## What you have to do
Output, word for word, every line from the start of the listing down to and including the line that contains "por.rotation_euler = (PI/2, 0, PI/2)"; include nothing else.

## Entries with scene source code
————————
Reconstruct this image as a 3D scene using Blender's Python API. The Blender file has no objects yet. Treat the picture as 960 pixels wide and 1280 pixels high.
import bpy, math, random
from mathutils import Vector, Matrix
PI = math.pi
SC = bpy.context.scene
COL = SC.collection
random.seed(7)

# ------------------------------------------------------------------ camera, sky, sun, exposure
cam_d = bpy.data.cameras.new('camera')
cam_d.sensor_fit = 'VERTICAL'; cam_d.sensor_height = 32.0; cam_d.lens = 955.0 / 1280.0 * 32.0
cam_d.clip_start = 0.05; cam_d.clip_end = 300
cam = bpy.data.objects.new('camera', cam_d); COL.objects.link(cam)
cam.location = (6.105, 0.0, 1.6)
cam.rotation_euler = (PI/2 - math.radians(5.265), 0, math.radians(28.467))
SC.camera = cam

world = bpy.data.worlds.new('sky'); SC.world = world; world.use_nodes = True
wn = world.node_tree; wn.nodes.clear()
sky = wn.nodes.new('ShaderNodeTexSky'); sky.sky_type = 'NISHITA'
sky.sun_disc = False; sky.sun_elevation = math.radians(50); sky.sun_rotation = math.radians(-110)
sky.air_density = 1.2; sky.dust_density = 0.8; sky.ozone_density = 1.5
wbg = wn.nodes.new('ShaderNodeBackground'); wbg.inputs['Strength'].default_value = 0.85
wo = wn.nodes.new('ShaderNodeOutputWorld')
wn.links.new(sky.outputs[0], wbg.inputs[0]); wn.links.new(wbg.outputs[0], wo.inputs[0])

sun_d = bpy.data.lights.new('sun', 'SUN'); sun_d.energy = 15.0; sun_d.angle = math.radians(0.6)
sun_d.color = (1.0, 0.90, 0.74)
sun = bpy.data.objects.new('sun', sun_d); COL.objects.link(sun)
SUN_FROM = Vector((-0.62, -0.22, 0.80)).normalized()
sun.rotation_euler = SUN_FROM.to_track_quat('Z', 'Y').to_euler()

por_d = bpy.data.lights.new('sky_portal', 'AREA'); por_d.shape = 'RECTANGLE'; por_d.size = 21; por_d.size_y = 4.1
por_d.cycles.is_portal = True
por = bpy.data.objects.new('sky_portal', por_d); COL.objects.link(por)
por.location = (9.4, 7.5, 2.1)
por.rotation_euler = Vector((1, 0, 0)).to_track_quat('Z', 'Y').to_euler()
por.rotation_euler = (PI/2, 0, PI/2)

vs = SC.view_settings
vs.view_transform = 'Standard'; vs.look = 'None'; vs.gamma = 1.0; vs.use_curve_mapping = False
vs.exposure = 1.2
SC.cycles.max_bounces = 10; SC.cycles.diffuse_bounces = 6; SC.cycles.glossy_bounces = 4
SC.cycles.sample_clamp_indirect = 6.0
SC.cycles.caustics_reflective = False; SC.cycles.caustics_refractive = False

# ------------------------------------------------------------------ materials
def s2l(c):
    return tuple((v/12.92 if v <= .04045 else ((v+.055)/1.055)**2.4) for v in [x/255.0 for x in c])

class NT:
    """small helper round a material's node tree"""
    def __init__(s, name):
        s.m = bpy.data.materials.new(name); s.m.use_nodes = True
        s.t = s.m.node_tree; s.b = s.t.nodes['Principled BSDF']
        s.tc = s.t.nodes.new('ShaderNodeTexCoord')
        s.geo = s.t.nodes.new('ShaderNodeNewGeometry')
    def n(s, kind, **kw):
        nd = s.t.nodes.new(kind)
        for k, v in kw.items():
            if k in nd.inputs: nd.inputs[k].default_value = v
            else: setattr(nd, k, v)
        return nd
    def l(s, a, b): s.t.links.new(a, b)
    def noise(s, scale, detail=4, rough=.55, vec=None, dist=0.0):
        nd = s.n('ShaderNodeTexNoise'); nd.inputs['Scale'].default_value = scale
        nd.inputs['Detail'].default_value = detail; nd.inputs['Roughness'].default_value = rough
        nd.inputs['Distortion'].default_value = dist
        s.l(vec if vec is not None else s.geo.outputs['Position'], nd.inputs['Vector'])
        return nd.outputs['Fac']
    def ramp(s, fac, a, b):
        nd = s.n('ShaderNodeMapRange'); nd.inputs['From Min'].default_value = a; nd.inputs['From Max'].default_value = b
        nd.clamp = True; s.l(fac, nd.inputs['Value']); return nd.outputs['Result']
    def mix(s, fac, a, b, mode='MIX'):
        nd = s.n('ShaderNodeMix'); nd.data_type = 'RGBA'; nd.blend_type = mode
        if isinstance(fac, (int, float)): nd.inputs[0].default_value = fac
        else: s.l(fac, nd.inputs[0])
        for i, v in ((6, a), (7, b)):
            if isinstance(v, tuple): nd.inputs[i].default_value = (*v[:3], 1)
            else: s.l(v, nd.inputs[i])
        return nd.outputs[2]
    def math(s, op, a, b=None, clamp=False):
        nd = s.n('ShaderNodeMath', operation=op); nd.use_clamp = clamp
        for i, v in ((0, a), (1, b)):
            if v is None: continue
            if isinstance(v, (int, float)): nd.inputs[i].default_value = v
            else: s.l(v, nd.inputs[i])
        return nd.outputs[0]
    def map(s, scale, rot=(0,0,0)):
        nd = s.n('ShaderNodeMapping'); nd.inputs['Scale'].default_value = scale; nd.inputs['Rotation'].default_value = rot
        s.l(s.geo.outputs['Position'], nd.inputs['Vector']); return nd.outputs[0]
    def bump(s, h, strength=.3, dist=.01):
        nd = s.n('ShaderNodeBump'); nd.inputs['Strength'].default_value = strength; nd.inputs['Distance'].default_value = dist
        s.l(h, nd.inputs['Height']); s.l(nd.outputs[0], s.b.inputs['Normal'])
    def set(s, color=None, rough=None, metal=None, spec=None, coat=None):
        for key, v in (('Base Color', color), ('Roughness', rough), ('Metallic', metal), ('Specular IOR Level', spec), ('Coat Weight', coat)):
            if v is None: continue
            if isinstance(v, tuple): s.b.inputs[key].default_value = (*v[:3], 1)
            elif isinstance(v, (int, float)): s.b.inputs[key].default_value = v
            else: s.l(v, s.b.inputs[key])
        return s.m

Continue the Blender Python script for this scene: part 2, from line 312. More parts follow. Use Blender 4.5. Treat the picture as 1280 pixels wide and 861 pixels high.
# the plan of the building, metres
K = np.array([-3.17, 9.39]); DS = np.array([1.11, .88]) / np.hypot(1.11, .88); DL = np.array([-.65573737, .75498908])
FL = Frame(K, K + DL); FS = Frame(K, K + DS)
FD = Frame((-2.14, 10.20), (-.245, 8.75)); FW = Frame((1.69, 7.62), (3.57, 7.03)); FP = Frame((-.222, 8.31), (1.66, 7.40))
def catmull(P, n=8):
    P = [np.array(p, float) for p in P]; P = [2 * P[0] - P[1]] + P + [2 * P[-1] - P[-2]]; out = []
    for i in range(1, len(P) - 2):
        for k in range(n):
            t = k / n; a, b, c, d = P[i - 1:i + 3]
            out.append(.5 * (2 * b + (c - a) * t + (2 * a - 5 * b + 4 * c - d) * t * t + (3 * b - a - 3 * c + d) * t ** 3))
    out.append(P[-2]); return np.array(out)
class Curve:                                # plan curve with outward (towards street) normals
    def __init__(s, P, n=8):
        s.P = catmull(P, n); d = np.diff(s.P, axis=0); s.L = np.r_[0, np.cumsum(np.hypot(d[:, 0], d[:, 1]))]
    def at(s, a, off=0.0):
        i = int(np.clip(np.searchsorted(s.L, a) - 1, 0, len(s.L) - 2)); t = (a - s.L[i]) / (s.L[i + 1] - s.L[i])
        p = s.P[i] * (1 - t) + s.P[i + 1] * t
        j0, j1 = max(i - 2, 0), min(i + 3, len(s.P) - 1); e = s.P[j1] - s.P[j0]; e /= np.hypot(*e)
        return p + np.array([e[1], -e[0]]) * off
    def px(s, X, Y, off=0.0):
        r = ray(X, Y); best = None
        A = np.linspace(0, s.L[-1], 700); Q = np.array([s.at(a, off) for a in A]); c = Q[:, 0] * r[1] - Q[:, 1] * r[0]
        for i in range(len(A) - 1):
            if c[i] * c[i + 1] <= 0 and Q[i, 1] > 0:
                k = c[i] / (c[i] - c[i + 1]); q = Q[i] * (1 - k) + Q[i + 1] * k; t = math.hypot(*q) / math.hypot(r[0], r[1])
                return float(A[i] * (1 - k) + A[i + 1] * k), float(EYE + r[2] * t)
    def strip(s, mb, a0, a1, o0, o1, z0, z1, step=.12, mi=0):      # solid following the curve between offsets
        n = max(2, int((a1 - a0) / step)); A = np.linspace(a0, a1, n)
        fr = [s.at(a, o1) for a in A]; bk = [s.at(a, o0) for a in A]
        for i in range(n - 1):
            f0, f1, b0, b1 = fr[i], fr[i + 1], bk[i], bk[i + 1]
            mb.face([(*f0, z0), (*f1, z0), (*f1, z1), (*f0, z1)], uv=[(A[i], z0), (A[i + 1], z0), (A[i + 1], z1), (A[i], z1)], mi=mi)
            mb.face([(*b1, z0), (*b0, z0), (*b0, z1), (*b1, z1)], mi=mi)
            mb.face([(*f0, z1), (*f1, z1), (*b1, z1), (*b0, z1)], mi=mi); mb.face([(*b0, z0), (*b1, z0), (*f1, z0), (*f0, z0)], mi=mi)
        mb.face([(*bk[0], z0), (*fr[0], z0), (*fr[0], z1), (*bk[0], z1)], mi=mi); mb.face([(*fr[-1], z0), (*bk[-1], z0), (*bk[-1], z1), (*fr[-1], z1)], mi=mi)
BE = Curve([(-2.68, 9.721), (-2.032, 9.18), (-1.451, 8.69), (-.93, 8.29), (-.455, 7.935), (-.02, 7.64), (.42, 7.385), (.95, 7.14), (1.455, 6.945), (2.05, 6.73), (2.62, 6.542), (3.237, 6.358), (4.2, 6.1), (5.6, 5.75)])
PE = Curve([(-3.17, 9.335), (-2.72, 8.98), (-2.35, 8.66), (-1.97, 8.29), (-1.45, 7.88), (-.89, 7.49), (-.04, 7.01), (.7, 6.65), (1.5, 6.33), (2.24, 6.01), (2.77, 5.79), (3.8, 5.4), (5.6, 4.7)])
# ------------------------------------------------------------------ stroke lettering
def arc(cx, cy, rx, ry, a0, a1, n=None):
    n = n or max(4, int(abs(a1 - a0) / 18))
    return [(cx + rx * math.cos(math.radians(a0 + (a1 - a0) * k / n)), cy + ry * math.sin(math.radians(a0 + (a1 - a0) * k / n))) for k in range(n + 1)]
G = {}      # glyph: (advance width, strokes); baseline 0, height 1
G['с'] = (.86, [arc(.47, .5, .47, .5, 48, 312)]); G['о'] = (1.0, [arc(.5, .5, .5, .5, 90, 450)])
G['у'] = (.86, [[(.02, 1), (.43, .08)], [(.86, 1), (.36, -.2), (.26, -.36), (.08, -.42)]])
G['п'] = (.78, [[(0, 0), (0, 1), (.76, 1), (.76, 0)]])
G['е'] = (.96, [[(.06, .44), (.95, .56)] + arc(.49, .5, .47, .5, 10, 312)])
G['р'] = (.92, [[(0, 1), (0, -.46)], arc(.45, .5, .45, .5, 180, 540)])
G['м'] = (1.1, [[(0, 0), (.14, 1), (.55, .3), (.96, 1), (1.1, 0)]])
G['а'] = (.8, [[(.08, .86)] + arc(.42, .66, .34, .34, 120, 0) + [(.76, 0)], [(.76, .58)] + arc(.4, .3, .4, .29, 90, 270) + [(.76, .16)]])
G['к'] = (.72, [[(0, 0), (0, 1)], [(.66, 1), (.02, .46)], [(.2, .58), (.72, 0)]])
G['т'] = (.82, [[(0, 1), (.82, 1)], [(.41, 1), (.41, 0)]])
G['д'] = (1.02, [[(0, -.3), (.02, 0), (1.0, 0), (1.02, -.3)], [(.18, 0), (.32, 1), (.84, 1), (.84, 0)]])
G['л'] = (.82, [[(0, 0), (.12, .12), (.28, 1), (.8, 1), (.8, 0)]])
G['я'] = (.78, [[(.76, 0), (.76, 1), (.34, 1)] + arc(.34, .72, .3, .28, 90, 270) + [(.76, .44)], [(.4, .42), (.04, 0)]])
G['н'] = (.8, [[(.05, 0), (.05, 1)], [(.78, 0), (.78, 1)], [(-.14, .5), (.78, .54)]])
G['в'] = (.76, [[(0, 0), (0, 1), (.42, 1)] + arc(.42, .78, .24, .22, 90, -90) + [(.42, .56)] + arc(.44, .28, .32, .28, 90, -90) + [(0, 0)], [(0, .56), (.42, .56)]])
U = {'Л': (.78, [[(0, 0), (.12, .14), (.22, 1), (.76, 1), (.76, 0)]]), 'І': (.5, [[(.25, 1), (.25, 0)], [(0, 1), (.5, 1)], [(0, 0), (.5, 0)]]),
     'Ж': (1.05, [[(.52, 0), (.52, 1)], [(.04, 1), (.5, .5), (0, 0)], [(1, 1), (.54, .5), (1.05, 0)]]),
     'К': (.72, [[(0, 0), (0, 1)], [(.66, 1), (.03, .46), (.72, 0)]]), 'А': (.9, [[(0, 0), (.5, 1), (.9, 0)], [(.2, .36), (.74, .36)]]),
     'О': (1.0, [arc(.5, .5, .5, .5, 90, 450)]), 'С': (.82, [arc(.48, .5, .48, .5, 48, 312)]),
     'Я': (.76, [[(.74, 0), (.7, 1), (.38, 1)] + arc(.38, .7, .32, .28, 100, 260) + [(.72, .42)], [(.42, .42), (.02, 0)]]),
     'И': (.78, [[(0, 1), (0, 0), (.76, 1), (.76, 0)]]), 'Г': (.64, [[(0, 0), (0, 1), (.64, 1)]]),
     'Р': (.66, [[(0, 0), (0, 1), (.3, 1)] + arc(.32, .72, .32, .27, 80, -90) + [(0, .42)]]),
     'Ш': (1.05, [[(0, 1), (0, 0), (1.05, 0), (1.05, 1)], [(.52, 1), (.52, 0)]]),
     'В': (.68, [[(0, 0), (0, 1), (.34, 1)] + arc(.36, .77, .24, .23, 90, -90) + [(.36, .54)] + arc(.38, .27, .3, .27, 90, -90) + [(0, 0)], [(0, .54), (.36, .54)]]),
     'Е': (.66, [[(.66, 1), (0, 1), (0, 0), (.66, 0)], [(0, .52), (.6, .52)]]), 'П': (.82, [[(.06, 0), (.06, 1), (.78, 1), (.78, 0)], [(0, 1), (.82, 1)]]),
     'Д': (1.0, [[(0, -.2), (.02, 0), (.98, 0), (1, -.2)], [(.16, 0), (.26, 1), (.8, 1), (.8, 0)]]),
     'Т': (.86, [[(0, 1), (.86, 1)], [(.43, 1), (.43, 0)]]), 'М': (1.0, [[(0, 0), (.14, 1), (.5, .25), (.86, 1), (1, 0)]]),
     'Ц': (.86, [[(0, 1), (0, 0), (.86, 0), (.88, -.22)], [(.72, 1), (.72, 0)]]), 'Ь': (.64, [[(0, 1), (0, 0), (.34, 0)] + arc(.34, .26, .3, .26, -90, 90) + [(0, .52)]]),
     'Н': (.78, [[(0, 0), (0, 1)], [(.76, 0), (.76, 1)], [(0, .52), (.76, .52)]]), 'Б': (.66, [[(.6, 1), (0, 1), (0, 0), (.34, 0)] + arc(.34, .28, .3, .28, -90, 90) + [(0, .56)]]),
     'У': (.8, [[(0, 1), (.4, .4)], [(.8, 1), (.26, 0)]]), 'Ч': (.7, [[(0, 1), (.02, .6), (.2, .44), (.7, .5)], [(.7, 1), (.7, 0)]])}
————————
## Written answer
Reconstruct this image as a 3D scene using Blender's Python API. The Blender file has no objects yet. Treat the picture as 960 pixels wide and 1280 pixels high.
import bpy, math, random
from mathutils import Vector, Matrix
PI = math.pi
SC = bpy.context.scene
COL = SC.collection
random.seed(7)

# ------------------------------------------------------------------ camera, sky, sun, exposure
cam_d = bpy.data.cameras.new('camera')
cam_d.sensor_fit = 'VERTICAL'; cam_d.sensor_height = 32.0; cam_d.lens = 955.0 / 1280.0 * 32.0
cam_d.clip_start = 0.05; cam_d.clip_end = 300
cam = bpy.data.objects.new('camera', cam_d); COL.objects.link(cam)
cam.location = (6.105, 0.0, 1.6)
cam.rotation_euler = (PI/2 - math.radians(5.265), 0, math.radians(28.467))
SC.camera = cam

world = bpy.data.worlds.new('sky'); SC.world = world; world.use_nodes = True
wn = world.node_tree; wn.nodes.clear()
sky = wn.nodes.new('ShaderNodeTexSky'); sky.sky_type = 'NISHITA'
sky.sun_disc = False; sky.sun_elevation = math.radians(50); sky.sun_rotation = math.radians(-110)
sky.air_density = 1.2; sky.dust_density = 0.8; sky.ozone_density = 1.5
wbg = wn.nodes.new('ShaderNodeBackground'); wbg.inputs['Strength'].default_value = 0.85
wo = wn.nodes.new('ShaderNodeOutputWorld')
wn.links.new(sky.outputs[0], wbg.inputs[0]); wn.links.new(wbg.outputs[0], wo.inputs[0])

sun_d = bpy.data.lights.new('sun', 'SUN'); sun_d.energy = 15.0; sun_d.angle = math.radians(0.6)
sun_d.color = (1.0, 0.90, 0.74)
sun = bpy.data.objects.new('sun', sun_d); COL.objects.link(sun)
SUN_FROM = Vector((-0.62, -0.22, 0.80)).normalized()
sun.rotation_euler = SUN_FROM.to_track_quat('Z', 'Y').to_euler()

por_d = bpy.data.lights.new('sky_portal', 'AREA'); por_d.shape = 'RECTANGLE'; por_d.size = 21; por_d.size_y = 4.1
por_d.cycles.is_portal = True
por = bpy.data.objects.new('sky_portal', por_d); COL.objects.link(por)
por.location = (9.4, 7.5, 2.1)
por.rotation_euler = Vector((1, 0, 0)).to_track_quat('Z', 'Y').to_euler()
por.rotation_euler = (PI/2, 0, PI/2)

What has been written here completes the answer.